Why it matters: If Vice President Kamala Harris wins the presidency next month, it's unclear whether she will share the inclination toward trade barriers of Trump and President Biden or listen more to the views of those in her orbit who advocate for using them sparingly.
- Yellen's comments stake out the position of those — including essentially all mainstream economists — who see trade as broadly beneficial for Americans and tariffs as an inflationary force that do more harm than good.
- That party wing has lost internal battles in the Biden years, as the administration kept Trump's broad-based China tariffs in place even when inflation spiked and has expanded them in targeted areas.
What they're saying: "Calls for walling America off with high tariffs on friends and competitors alike or by treating even our closest allies as transactional partners are deeply misguided," Yellen will say this afternoon at the Council on Foreign Relations, according to remarks obtained by Axios.
- "Sweeping, untargeted tariffs would raise prices for American families and make our businesses less competitive," she will add.
- "Trade expands the market for our exports, from services to goods like transportation equipment and electronics; helps our producers efficiently source key inputs; and enables American consumers to access more goods at lower prices," Yellen will say.
Between the lines: Harris' campaign focus on attracting moderate pro-business voters and her political identity from trade-heavy California offer reasons to think she could resist tariffs in ways Biden has not.
- Yellen's speech also appears aimed in part at fellow Democrats, making the affirmative case that trade creates economic benefits for American citizens and cements geopolitical ties with allies.

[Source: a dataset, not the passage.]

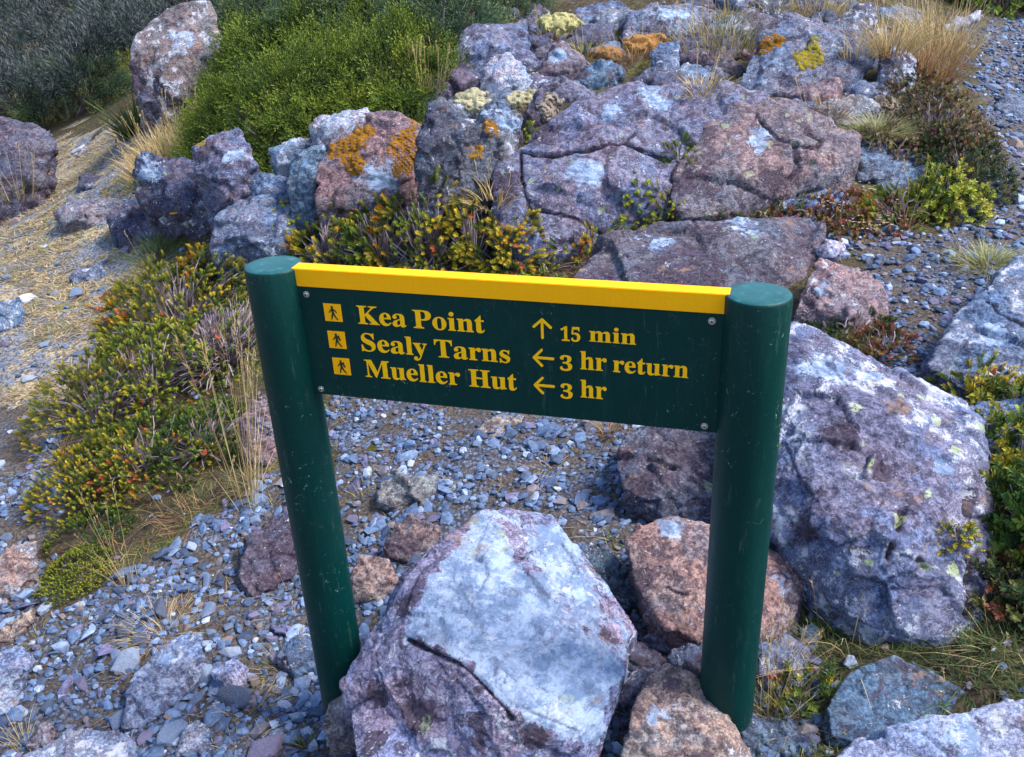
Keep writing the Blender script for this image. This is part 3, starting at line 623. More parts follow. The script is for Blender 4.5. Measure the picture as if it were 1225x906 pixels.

- Tellingly, Thursday's event is a fireside chat with Council on Foreign Relations president Michael Froman, who was former President Obama's trade envoy and recently published an essay critical of both the Trump and Biden administrations' uses of trade barriers.
Yes, but: Yellen will continue to defend the Biden team's use of targeted tariffs to try to combat China's heavy subsidies of products like electric vehicles, which they argue undermine the rest of the world's ability to compete in the industries that will drive the future.
- China's policies, Yellen will say, are "leading to industrial overcapacity in critical industries, threatening the viability of American and other firms and increasing the risk of over concentrated supply chains that undermine global economic resilience."
The bottom line: The Clinton-Obama era enthusiasm for free trade has been dormant in the Trump and Biden years, but its believers are not giving up.